Podemos começar, por exemplo, a discussão pela estratégia de Mobilidade Urbana. O art. 6º diz que esta estratégia: “tem como objetivo geral qualificar a circulação e o transporte urbano, proporcionando os deslocamentos na cidade e atendendo às distintas necessidades da população, através de: I – prioridade ao transporte coletivo, aos pedestres e às bicicletas”. Esta parte citada está presente, sem modificações, desde a promulgação do PDDUA em 1999. Vinte e três anos depois, como o poder público tratou esta estratégia? O transporte público melhorou ou piorou desde que estes objetivos foram anunciados? Isto nos faz lembrar que a discussão não pode ficar restrita ao preço da tarifa dos ônibus (não que não seja importante). Na verdade, discutir apenas se a tarifa está cara ou não sequer é uma discussão de planejamento, de pensar estratégias para um futuro melhor na cidade. Dito de outra forma: em verdade, só se discute a tarifa porque a estratégia de mobilidade urbana falhou. Falhou porque a mobilidade piorou nos últimos 22 anos: os engarrafamentos aumentaram, a tarifa subiu acima da inflação no período, os próprios veículos hoje são mais velhos e pouco atrativos, além da espera pelo ônibus ter aumentado enormemente (intervalo entre as corridas). Vejam: a falha na execução da estratégia teve consequências não só para os usuários de ônibus, mas para todos os cidadãos, porque todos enfrentam uma mobilidade em piores condições.

Outro exemplo de balanço sobre o Plano Diretor: a prefeitura, recentemente, alardeou a proposta de um Plano para o centro da cidade, materializada segundo a Lei Complementar nº 930/2021, que institui o Programa de Reabilitação do Centro Histórico de Porto Alegre. Como consta em uma notícia no site da Prefeitura, o prefeito Sebastião Melo comemorou o resultado, afirmando que “a aprovação do plano é fundamental para a retomada do desenvolvimento econômico e social e da convivência urbana do Centro. E esse crescimento não se faz sem atração de mais moradores e investimentos, o que esse novo conjunto de regras vai permitir”. Logo no segundo artigo deste Programa, consta que “constituem objetivos específicos do Programa de Reabilitação do Centro Histórico: I – assegurar a reabilitação dos edifícios que se encontram degradados ou funcionalmente inadequados, contribuindo com a paisagem e com o dinamismo urbano no território”. Curioso. Na Estratégia de Produção da Cidade, art. 23, V, já está escrito no PDDUA: “Programa de Incentivo à recuperação de Prédios Ociosos no Centro Histórico, buscando procedimentos alternativos para a adequação dessas edificações às atuais exigências de habitabilidade, visando ao atendimento da demanda de HIS”. Para que aprovar uma lei que apenas afirma coisas que já constam no Plano Diretor? A resposta está nos detalhes. Vejam, o Programa de Reabilitação tira a referência à Habitação de Interesse Social (HIS). Mas não é só detalhe. Como os princípios e estratégias do PDDUA não são respeitados, o Plano é constantemente modificado em partes e detalhes pretensamente técnicos.

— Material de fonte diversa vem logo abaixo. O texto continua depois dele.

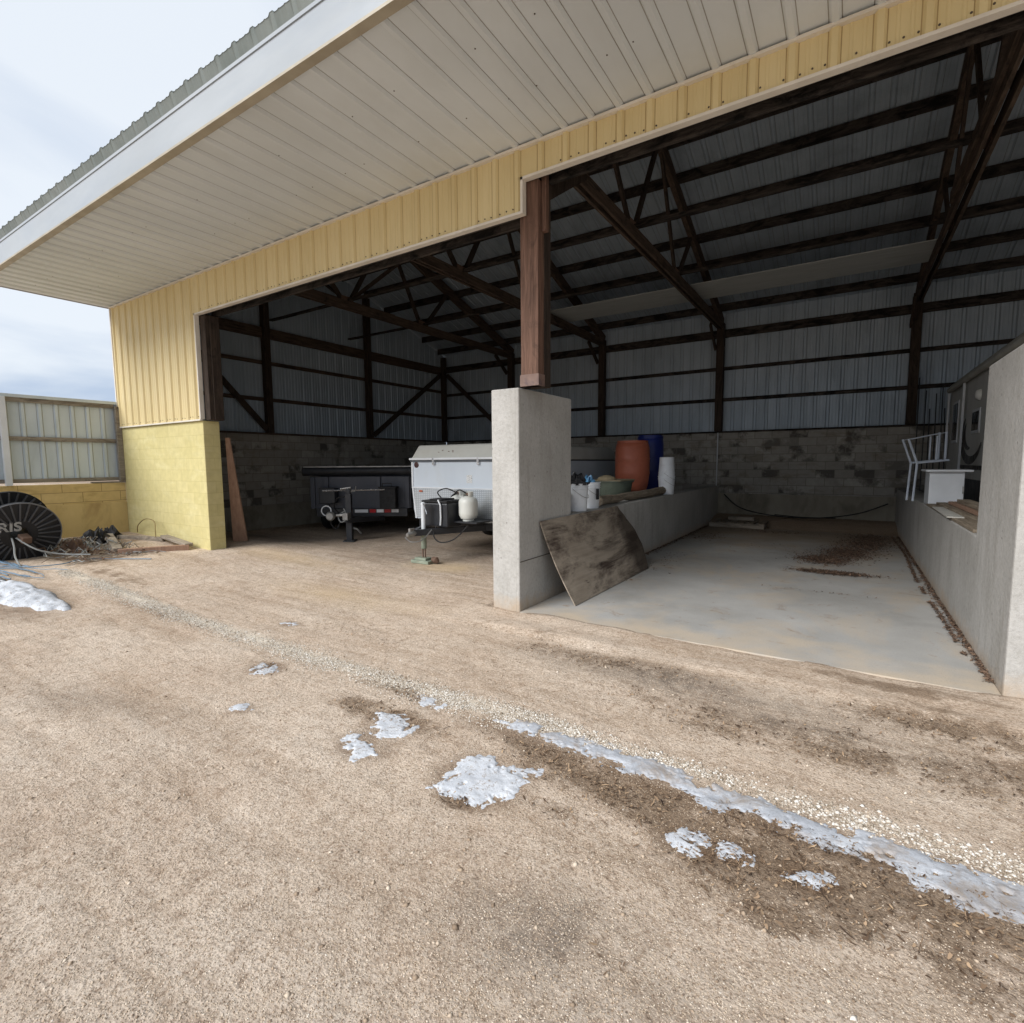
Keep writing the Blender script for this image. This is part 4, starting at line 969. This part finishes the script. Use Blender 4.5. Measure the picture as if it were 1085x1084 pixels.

Entre 1999 e 2011, contando com a revisão de 2010, foram feitas 617 modificações no Plano. Artigos e parágrafos tiveram 276 inclusões, 313 alterações e 28 revogações. É negativo que se façam alterações? A princípio, não, pois o próprio Plano foi pensado e instituído para que pudesse ser revisado periodicamente. Mas a pergunta, repito, deve ser: as alterações seguem as diretrizes e princípios elencados? Foram alterados artigos para que as diretrizes fossem cumpridas mais eficientemente? Cada vez que os vereadores aprovam a modificação de um índice de ocupação de algum quarteirão, estão pensando no futuro da cidade ou no lucro imediato do empreendedor?

Ao fragmentar e pulverizar o Plano em centenas de alterações pontuais, o resultado é que o PDDUA é pouquíssimo eficaz para fazer com que a cidade efetivamente avance para um futuro em que todos os habitantes possam usufruir da cidade.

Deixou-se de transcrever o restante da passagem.